Lo malo de todo esto es que muchas veces el receptor ni los lee, simplemente los borra, y no es que me lo invente, casi todas mis amigas me comentan de lo poco que les gusta que le envíen mensajes.

Otra de las cosas que disfruto cada mañana desde mi azotea es ver los gatos de Santiaguito en su techo, que aprovecho retratarlos para enviárselos a mi sobrina Darina que es gatuna. El perro de Antonio en su techo. El chihuahua de Emely en su azotea, los perros de Guaro y de Manuel, cada cual en la azotea de sus casas. Las palomas volar, los periquitos pasar, los pajaritos beber agua y bañarse en el bebedero que les he habilitado…

Me gusta también no solo ver hacia arriba o en la misma dirección.
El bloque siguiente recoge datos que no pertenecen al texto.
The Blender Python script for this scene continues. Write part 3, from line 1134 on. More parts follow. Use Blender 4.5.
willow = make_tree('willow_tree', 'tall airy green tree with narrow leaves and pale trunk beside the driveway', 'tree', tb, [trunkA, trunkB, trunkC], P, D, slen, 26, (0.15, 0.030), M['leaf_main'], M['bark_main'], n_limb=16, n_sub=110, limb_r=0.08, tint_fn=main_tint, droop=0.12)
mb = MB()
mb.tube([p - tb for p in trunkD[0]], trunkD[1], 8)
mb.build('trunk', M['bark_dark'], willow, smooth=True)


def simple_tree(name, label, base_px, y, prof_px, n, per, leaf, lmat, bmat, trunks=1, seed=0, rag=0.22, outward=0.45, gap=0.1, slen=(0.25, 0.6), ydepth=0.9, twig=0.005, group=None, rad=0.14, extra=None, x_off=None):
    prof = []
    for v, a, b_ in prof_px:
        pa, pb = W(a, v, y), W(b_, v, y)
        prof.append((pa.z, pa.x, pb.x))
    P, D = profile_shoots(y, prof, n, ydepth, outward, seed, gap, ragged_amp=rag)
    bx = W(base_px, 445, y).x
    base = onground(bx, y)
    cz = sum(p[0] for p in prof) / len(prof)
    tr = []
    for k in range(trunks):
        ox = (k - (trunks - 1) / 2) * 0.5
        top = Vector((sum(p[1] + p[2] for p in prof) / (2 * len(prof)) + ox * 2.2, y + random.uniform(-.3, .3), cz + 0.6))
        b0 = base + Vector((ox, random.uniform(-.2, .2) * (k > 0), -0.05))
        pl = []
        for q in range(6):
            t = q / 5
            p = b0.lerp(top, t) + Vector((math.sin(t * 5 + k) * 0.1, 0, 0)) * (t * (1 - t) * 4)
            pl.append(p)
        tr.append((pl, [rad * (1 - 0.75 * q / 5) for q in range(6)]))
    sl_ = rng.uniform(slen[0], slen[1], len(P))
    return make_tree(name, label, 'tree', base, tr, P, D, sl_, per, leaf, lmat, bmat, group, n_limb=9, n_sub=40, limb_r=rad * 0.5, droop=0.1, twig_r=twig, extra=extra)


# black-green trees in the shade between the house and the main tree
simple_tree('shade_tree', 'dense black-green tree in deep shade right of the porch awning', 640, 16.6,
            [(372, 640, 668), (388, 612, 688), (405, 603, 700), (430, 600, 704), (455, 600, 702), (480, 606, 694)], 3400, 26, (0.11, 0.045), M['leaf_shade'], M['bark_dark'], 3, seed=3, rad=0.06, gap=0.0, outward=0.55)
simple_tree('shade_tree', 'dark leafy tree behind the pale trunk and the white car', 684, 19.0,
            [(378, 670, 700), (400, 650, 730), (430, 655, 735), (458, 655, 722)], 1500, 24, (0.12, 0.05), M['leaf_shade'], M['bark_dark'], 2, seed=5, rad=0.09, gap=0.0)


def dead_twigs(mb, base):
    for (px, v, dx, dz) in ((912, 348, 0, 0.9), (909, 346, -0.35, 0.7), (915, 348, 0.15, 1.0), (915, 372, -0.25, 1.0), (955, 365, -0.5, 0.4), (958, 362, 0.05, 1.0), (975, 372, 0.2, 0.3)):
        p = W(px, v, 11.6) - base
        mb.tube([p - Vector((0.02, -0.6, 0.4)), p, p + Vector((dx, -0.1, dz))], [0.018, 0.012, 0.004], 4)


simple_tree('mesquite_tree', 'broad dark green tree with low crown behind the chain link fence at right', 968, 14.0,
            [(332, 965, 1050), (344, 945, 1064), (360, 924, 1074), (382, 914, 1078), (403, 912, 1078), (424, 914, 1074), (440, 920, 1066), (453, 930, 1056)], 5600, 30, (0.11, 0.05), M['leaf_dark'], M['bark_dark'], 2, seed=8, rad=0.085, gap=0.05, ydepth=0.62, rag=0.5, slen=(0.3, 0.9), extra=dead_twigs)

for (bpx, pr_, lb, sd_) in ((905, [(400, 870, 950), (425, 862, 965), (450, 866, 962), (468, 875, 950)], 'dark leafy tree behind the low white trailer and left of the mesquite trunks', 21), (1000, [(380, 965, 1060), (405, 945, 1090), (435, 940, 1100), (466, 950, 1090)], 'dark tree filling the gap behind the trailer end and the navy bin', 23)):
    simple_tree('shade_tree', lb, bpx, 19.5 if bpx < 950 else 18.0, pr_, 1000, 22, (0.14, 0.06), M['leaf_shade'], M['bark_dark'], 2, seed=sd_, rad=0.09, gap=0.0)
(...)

Disfruto ver a Ana Antonia pasear a su perrito con su collar y su cadena. A doña Tatica caminar con su perrito. Al perrito y el gato de Sandra correr uno detrás del otro, perseguirse e ir jugando cual si fueran pares. A Charo barrer el frente de su casa. A Robert pasar cigarrillo en mano y a Gorrita casi cayendo por su “jumo” mañanero.

Alguien podrá pensar que estoy mal, pero tengo el privilegio de disfrutar de esas pequeñas cosas que son las que le dan sabor a la vida.